--- START ---

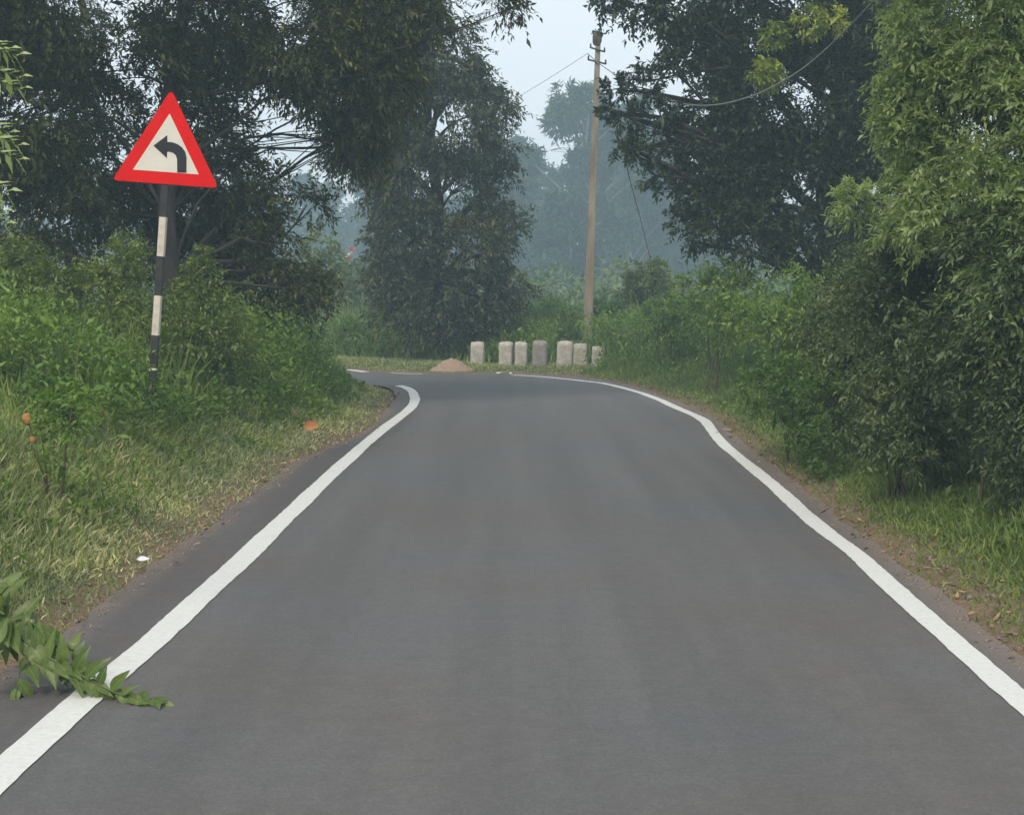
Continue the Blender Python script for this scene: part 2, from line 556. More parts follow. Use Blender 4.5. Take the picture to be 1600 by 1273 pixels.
def dist_poly(P, poly):
    best = np.full(len(P), 1e9)
    a, b = poly[:-1], poly[1:]
    for i0 in range(0, len(P), 20000):
        p = P[i0:i0 + 20000]
        d2 = np.full(len(p), 1e18)
        for j in range(len(a)):
            ab = b[j] - a[j]
            t = np.clip(((p - a[j]) @ ab) / (ab @ ab + 1e-12), 0, 1)
            q = a[j] + t[:, None] * ab - p
            d2 = np.minimum(d2, (q * q).sum(1))
        best[i0:i0 + 20000] = np.sqrt(d2)
    return best


def inside(P, poly):
    x, y = P[:, 0], P[:, 1]
    c = np.zeros(len(P), bool)
    a = poly
    b = np.roll(poly, -1, 0)
    for i in range(len(a)):
        cond = ((a[i, 1] > y) != (b[i, 1] > y))
        xx = (b[i, 0] - a[i, 0]) * (y - a[i, 1]) / (b[i, 1] - a[i, 1] + 1e-12) + a[i, 0]
        c ^= cond & (x < xx)
    return c


cL, cR = eL[::4], eR[::4]


def sstep(a, b, x):
    t = np.clip((x - a) / (b - a), 0, 1)
    return t * t * (3 - 2 * t)


def wav(x, y, s, ph=0.0):
    return (np.sin(x * s + 1.3 + ph) * np.cos(y * s * 0.9 + 0.7 * ph) + 0.6 * np.sin(x * s * 2.1 + y * s * 1.3 + 2 * ph)
            + 0.4 * np.cos(x * s * 3.7 - y * s * 3.1 + ph)) / 2.0


def terrain(P):
    """height, signed distance outside the asphalt (negative on it), left-side flag"""
    P = np.asarray(P, float).reshape(-1, 2)
    dL, dR = dist_poly(P, cL), dist_poly(P, cR)
    ins = inside(P, ROADPOLY)
    d = np.minimum(dL, dR)
    left = dL < dR
    x, y = P[:, 0], P[:, 1]
    nearL = 1 - 0.62 * sstep(15, 22, y)
    zl = nearL * (0.55 * sstep(0.15, 1.5, d) + 0.35 * sstep(1.6, 6, d))
    zr = (0.02 + 0.14 * (1 - sstep(18, 25, y))) * sstep(0.2, 1.5, d) + 0.4 * sstep(1.5, 6, d) * (1 - sstep(22, 29, y))
    z = np.where(left, zl, zr)
    bumps = 0.035 * wav(x, y, 2.3) + 0.02 * wav(x, y, 6.1, 2.0) + 0.012 * wav(x, y, 14.0, 1.0)
    z = z + bumps * sstep(0.05, 0.9, d) + 0.25 * wav(x, y, 0.21, 1.0) * sstep(4, 12, d)
    fade = sstep(45, 90, y)
    z = z * (1 - fade) + fade * (-0.4 + 0.6 * wav(x, y, 0.03))
    z = np.where(ins, -0.06, -0.035 + z + 0.05 * sstep(0.02, 0.25, d))
    return z, np.where(ins, -d, d), left


def gz(x, y):
    return float(terrain(np.array([[x, y]]))[0][0])


# ground sheet: fine near the road, coarse to the horizon
gx = np.concatenate([-np.geomspace(900, 9, 26)[:-1], np.arange(-9, 9.01, 0.14), np.geomspace(9, 900, 26)[1:]])
gy = np.concatenate([np.linspace(-60, -4, 6)[:-1], np.arange(-4, 3, 0.5), np.arange(3, 34, 0.15), np.geomspace(34, 1500, 44)])
GX, GY = np.meshgrid(gx, gy)
PP = np.stack([GX.ravel(), GY.ravel()], 1)
gz_, gd_, _ = terrain(PP)
V = np.column_stack([PP, gz_])
nx, ny = len(gx), len(gy)
ii = (np.arange(ny - 1)[:, None] * nx + np.arange(nx - 1)[None, :]).ravel()
F = np.stack([ii, ii + 1, ii + 1 + nx, ii + nx], 1)
me = np_mesh('ground', V, F)
a_ = me.attributes.new('edge', 'FLOAT', 'POINT')
a_.data.foreach_set('value', np.maximum(gd_, 0).astype(np.float32))
ground = tag(link_mesh('ground', me, M['ground'], smooth=True), 'earth verge and rough ground on both sides of the road', kind='structure')

# road: gridded sheet between the two edges so that the dust strip can follow them
def resamp(p, n):
    seg = np.linalg.norm(np.diff(p, axis=0), axis=1)
    s = np.concatenate([[0], np.cumsum(seg)])
    t = np.linspace(0, s[-1], n)
    return np.stack([np.interp(t, s, p[:, 0]), np.interp(t, s, p[:, 1])], 1)


def split_at(p, idx_pts):
    out, last = [], 0
    for q in idx_pts:
        j = int(np.argmin(((p - np.array(q)) ** 2).sum(1)))
        out.append(p[last:j + 1]); last = j
    out.append(p[last:])
    return out


Ls = split_at(eL, [(-1.95, 10), (-1.75, 20), EL[-6], (-7.2, 26.8)])
Rs = split_at(eR, [(2.25, 10), (2.0, 20.5), (-2.2, 28.3), (-9.5, 33)])
cnt = [140, 130, 70, 40, 60]
RLs = [(resamp(a, n), resamp(b, n)) for a, b, n in zip(Ls, Rs, cnt)]
LA = np.concatenate([RLs[0][0]] + [r[0][1:] for r in RLs[1:]])
RA = np.concatenate([RLs[0][1]] + [r[1][1:] for r in RLs[1:]])
NC = 17
tt = (1 - np.cos(np.linspace(0, pi, NC))) / 2
G = LA[:, None, :] * (1 - tt)[None, :, None] + RA[:, None, :] * tt[None, :, None]
Vr = np.column_stack([G.reshape(-1, 2), np.zeros(len(LA) * NC)])
n_, k_ = len(LA), NC
ii = (np.arange(n_ - 1)[:, None] * k_ + np.arange(k_ - 1)[None, :]).ravel()
Fr = np.stack([ii, ii + 1, ii + 1 + k_, ii + k_], 1)
me = np_mesh('road', Vr, Fr)
dd = np.minimum(dist_poly(Vr[:, :2], cL), dist_poly(Vr[:, :2], cR))
a_ = me.attributes.new('edge', 'FLOAT', 'POINT')
a_.data.foreach_set('value', dd.astype(np.float32))
a_ = me.attributes.new('shoulder', 'FLOAT', 'POINT')
a_.data.foreach_set('value', (dist_poly(Vr[:, :2], cL) < dist_poly(Vr[:, :2], cR)).astype(np.float32))
road = tag(link_mesh('road', me, M['asphalt']), 'narrow grey asphalt road bending left', kind='structure')


def ribbon(name, poly, width, z=0.004, wj=0.0035, taper=True):
    p = dense(poly, 0.06)
    n = len(p)
    d = unit(np.gradient(p, axis=0))
    nrm = np.stack([-d[:, 1], d[:, 0]], 1)
    def j():
        k = rng.normal(0, 1, n + 12)
        return np.convolve(k, np.ones(13) / 13, 'valid')[:n] * wj * 2.6 + rng.normal(0, wj * 0.35, n)
    w = np.full(n, width / 2)
    V = np.concatenate([np.column_stack([p + nrm * (w + j())[:, None], np.full(n, z)]),
                        np.column_stack([p - nrm * (w + j())[:, None], np.full(n, z)])])
    i = np.arange(n - 1)
    F = np.stack([i, i + n, i + 1 + n, i + 1], 1)
    o = link_mesh(name, np_mesh(name, V, F), M['paint'], road)
    return o


ribbon('edge_line', LL, 0.135)['label'] = 'white edge line along the left side curving into the bend'
ribbon('edge_line', RL, 0.118)['label'] = 'white edge line along the right side of the road'
ribbon('edge_line', OUT, 0.10)['label'] = 'worn white edge line beside the sand heap'
ribbon('edge_line', OUT2, 0.16)['label'] = 'white edge line on the far side past the bend'
ribbon('edge_line', INNER, 0.13)['label'] = 'white edge line on the inner side past the bend'
pm = [on(774, 583.5), on(780, 580.5), on(797, 580.8), on(801, 584.6), on(797, 585), on(794, 582.6), on(783, 583), on(779, 584.6)]
me = mesh_from('paint_mark', [(x, y, 0.010) for x, y in pm], [tuple(range(8))])
link_mesh('paint_mark', me, M['paint'], road)['label'] = 'stray curl of white paint at the start of the right line'
pm = [on(1126, 669.5), on(1143, 670.5), on(1142, 673), on(1126, 672)]
link_mesh('paint_mark', mesh_from('paint_mark', [(x, y, 0.004) for x, y in pm], [(0, 1, 2, 3)]), M['sand'], road)


# ------------------------------------------------------------------ warning sign
SY = 12.3
PPM = FPX / SY * 1.0
def sgn(px, py):                                   # photo pixel -> upright sign-plate coordinates
    a = radians(4.4)
    dx, dy = (px - 262.0) / PPM, -(py - 240.0) / PPM
    return (dx * cos(a) - dy * sin(a), dx * sin(a) + dy * cos(a))


def prism(name, outline, y0, y1, mat, parent):
    n = len(outline)
    v = [(x, y0, z) for x, z in outline] + [(x, y1, z) for x, z in outline]
    f = [tuple(range(n)), tuple(range(2 * n - 1, n - 1, -1))] + [(i, i + n, (i + 1) % n + n, (i + 1) % n) for i in range(n)]
    me = mesh_from(name, v, [q[::-1] for q in f])
    me.materials.append(mat)
    o = bpy.data.objects.new(name, me)
    C.objects.link(o)
    o.parent = parent
    return o


def rounded(pts, r, n=5):
    out = []
    m = len(pts)
    for i in range(m):
        p0, p, p1 = np.array(pts[i - 1]), np.array(pts[i]), np.array(pts[(i + 1) % m])
        u, w = unit(p0 - p), unit(p1 - p)
        half = math.acos(float(np.clip(u @ w, -1, 1))) / 2
        t = r / math.tan(half)
        a, b = p + u * t, p + w * t
        for k in range(n + 1):
            s = k / n
            q = (1 - s) ** 2 * a + 2 * s * (1 - s) * p + s ** 2 * b
            out.append((float(q[0]), float(q[1])))
    return out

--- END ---

■ What to produce ■
Leave the pictures out and reproduce exactly the lines from the top of the listing above through the line with "return best".

■ Answer for the task ■
Continue the Blender Python script for this scene: part 2, from line 556. More parts follow. Use Blender 4.5. Take the picture to be 1600 by 1273 pixels.
def dist_poly(P, poly):
    best = np.full(len(P), 1e9)
    a, b = poly[:-1], poly[1:]
    for i0 in range(0, len(P), 20000):
        p = P[i0:i0 + 20000]
        d2 = np.full(len(p), 1e18)
        for j in range(len(a)):
            ab = b[j] - a[j]
            t = np.clip(((p - a[j]) @ ab) / (ab @ ab + 1e-12), 0, 1)
            q = a[j] + t[:, None] * ab - p
            d2 = np.minimum(d2, (q * q).sum(1))
        best[i0:i0 + 20000] = np.sqrt(d2)
    return best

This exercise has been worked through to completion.